Your task is to copy the listing exactly, with the pictures left out.

======== Provided material

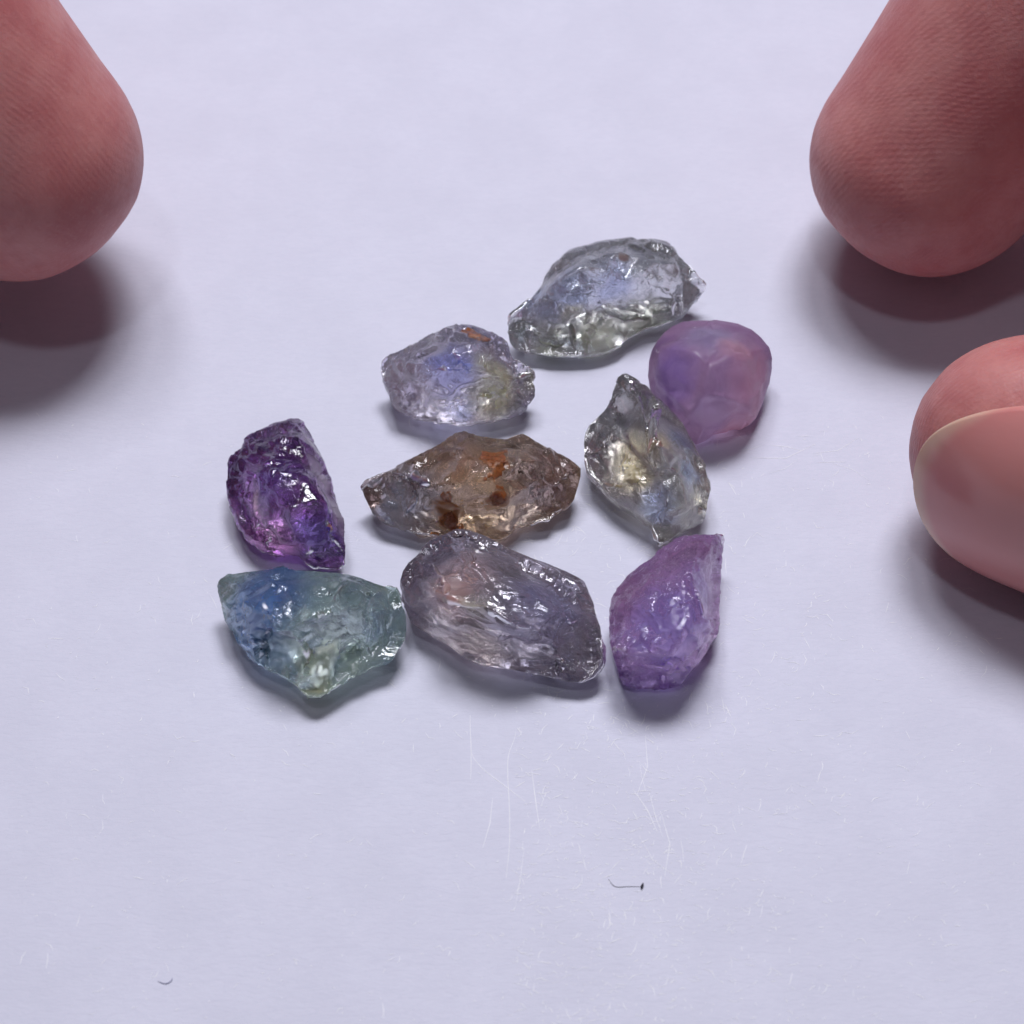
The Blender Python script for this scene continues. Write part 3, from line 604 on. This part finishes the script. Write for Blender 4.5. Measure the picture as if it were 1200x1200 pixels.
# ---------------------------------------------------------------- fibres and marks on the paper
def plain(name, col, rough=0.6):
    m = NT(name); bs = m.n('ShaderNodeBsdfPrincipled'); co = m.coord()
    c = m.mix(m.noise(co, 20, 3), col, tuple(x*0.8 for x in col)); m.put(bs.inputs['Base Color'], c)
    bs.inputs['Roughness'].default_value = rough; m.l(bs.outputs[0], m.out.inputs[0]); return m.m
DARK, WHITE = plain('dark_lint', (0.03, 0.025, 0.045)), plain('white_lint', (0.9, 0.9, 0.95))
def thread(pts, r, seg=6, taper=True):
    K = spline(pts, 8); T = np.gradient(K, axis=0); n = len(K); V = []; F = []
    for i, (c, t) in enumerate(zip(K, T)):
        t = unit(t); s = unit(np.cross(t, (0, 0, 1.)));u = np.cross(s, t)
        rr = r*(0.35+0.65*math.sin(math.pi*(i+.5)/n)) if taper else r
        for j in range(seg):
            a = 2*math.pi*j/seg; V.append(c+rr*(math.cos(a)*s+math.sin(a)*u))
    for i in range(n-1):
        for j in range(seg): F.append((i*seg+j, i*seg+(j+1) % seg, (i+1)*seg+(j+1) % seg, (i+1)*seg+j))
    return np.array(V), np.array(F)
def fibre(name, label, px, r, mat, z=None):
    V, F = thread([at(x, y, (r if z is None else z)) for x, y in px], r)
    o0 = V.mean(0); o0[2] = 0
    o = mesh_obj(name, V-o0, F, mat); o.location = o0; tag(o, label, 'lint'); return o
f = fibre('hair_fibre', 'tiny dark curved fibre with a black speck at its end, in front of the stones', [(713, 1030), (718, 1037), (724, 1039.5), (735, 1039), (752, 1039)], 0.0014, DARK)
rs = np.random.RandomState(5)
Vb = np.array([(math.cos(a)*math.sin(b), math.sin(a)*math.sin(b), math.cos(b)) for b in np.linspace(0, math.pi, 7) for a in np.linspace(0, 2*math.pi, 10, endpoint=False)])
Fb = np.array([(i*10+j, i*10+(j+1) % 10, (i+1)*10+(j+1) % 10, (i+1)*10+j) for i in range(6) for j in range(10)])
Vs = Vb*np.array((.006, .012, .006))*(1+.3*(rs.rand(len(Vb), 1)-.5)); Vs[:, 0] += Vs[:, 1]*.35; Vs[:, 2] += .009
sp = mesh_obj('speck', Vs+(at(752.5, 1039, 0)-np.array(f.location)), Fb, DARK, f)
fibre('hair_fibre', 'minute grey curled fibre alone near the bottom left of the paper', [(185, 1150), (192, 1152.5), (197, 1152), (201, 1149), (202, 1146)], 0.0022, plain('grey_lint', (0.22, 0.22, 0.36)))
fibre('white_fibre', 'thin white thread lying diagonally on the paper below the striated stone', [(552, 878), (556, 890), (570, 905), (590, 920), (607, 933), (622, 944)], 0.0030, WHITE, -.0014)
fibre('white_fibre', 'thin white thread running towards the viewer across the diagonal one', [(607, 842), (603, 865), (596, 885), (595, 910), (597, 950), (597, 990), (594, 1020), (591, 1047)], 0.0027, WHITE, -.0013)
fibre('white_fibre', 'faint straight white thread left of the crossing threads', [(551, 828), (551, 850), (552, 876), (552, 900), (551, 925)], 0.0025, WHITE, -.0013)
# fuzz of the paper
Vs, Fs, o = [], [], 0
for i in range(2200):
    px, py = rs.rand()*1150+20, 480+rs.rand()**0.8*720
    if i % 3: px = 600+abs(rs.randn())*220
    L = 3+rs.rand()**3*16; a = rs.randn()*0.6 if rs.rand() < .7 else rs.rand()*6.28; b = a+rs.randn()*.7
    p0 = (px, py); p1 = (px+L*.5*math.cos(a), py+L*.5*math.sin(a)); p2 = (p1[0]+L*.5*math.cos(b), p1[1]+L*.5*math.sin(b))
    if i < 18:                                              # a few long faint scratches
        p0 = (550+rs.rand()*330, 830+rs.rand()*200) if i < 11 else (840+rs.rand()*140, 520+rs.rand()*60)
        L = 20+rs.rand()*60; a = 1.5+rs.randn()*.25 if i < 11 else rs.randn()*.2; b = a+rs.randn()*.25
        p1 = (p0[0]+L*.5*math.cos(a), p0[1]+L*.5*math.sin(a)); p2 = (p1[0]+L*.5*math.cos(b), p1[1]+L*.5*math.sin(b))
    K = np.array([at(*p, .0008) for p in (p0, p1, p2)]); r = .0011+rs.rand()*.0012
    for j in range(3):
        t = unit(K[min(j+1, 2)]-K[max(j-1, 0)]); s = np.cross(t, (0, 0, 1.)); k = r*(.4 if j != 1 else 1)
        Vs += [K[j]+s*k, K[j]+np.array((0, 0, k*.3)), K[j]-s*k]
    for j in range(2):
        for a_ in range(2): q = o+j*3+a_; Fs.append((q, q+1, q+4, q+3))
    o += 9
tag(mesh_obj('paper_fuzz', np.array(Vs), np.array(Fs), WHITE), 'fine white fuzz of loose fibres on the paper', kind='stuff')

================

Problem solution
The Blender Python script for this scene continues. Write part 3, from line 604 on. This part finishes the script. Write for Blender 4.5. Measure the picture as if it were 1200x1200 pixels.
# ---------------------------------------------------------------- fibres and marks on the paper
def plain(name, col, rough=0.6):
    m = NT(name); bs = m.n('ShaderNodeBsdfPrincipled'); co = m.coord()
    c = m.mix(m.noise(co, 20, 3), col, tuple(x*0.8 for x in col)); m.put(bs.inputs['Base Color'], c)
    bs.inputs['Roughness'].default_value = rough; m.l(bs.outputs[0], m.out.inputs[0]); return m.m
DARK, WHITE = plain('dark_lint', (0.03, 0.025, 0.045)), plain('white_lint', (0.9, 0.9, 0.95))
def thread(pts, r, seg=6, taper=True):
    K = spline(pts, 8); T = np.gradient(K, axis=0); n = len(K); V = []; F = []
    for i, (c, t) in enumerate(zip(K, T)):
        t = unit(t); s = unit(np.cross(t, (0, 0, 1.)));u = np.cross(s, t)
        rr = r*(0.35+0.65*math.sin(math.pi*(i+.5)/n)) if taper else r
        for j in range(seg):
            a = 2*math.pi*j/seg; V.append(c+rr*(math.cos(a)*s+math.sin(a)*u))
    for i in range(n-1):
        for j in range(seg): F.append((i*seg+j, i*seg+(j+1) % seg, (i+1)*seg+(j+1) % seg, (i+1)*seg+j))
    return np.array(V), np.array(F)
def fibre(name, label, px, r, mat, z=None):
    V, F = thread([at(x, y, (r if z is None else z)) for x, y in px], r)
    o0 = V.mean(0); o0[2] = 0
    o = mesh_obj(name, V-o0, F, mat); o.location = o0; tag(o, label, 'lint'); return o
f = fibre('hair_fibre', 'tiny dark curved fibre with a black speck at its end, in front of the stones', [(713, 1030), (718, 1037), (724, 1039.5), (735, 1039), (752, 1039)], 0.0014, DARK)
rs = np.random.RandomState(5)
Vb = np.array([(math.cos(a)*math.sin(b), math.sin(a)*math.sin(b), math.cos(b)) for b in np.linspace(0, math.pi, 7) for a in np.linspace(0, 2*math.pi, 10, endpoint=False)])
Fb = np.array([(i*10+j, i*10+(j+1) % 10, (i+1)*10+(j+1) % 10, (i+1)*10+j) for i in range(6) for j in range(10)])
Vs = Vb*np.array((.006, .012, .006))*(1+.3*(rs.rand(len(Vb), 1)-.5)); Vs[:, 0] += Vs[:, 1]*.35; Vs[:, 2] += .009
sp = mesh_obj('speck', Vs+(at(752.5, 1039, 0)-np.array(f.location)), Fb, DARK, f)
fibre('hair_fibre', 'minute grey curled fibre alone near the bottom left of the paper', [(185, 1150), (192, 1152.5), (197, 1152), (201, 1149), (202, 1146)], 0.0022, plain('grey_lint', (0.22, 0.22, 0.36)))
fibre('white_fibre', 'thin white thread lying diagonally on the paper below the striated stone', [(552, 878), (556, 890), (570, 905), (590, 920), (607, 933), (622, 944)], 0.0030, WHITE, -.0014)
fibre('white_fibre', 'thin white thread running towards the viewer across the diagonal one', [(607, 842), (603, 865), (596, 885), (595, 910), (597, 950), (597, 990), (594, 1020), (591, 1047)], 0.0027, WHITE, -.0013)
fibre('white_fibre', 'faint straight white thread left of the crossing threads', [(551, 828), (551, 850), (552, 876), (552, 900), (551, 925)], 0.0025, WHITE, -.0013)
# fuzz of the paper
Vs, Fs, o = [], [], 0
for i in range(2200):
    px, py = rs.rand()*1150+20, 480+rs.rand()**0.8*720
    if i % 3: px = 600+abs(rs.randn())*220
    L = 3+rs.rand()**3*16; a = rs.randn()*0.6 if rs.rand() < .7 else rs.rand()*6.28; b = a+rs.randn()*.7
    p0 = (px, py); p1 = (px+L*.5*math.cos(a), py+L*.5*math.sin(a)); p2 = (p1[0]+L*.5*math.cos(b), p1[1]+L*.5*math.sin(b))
    if i < 18:                                              # a few long faint scratches
        p0 = (550+rs.rand()*330, 830+rs.rand()*200) if i < 11 else (840+rs.rand()*140, 520+rs.rand()*60)
        L = 20+rs.rand()*60; a = 1.5+rs.randn()*.25 if i < 11 else rs.randn()*.2; b = a+rs.randn()*.25
        p1 = (p0[0]+L*.5*math.cos(a), p0[1]+L*.5*math.sin(a)); p2 = (p1[0]+L*.5*math.cos(b), p1[1]+L*.5*math.sin(b))
    K = np.array([at(*p, .0008) for p in (p0, p1, p2)]); r = .0011+rs.rand()*.0012
    for j in range(3):
        t = unit(K[min(j+1, 2)]-K[max(j-1, 0)]); s = np.cross(t, (0, 0, 1.)); k = r*(.4 if j != 1 else 1)
        Vs += [K[j]+s*k, K[j]+np.array((0, 0, k*.3)), K[j]-s*k]
    for j in range(2):
        for a_ in range(2): q = o+j*3+a_; Fs.append((q, q+1, q+4, q+3))
    o += 9
tag(mesh_obj('paper_fuzz', np.array(Vs), np.array(Fs), WHITE), 'fine white fuzz of loose fibres on the paper', kind='stuff')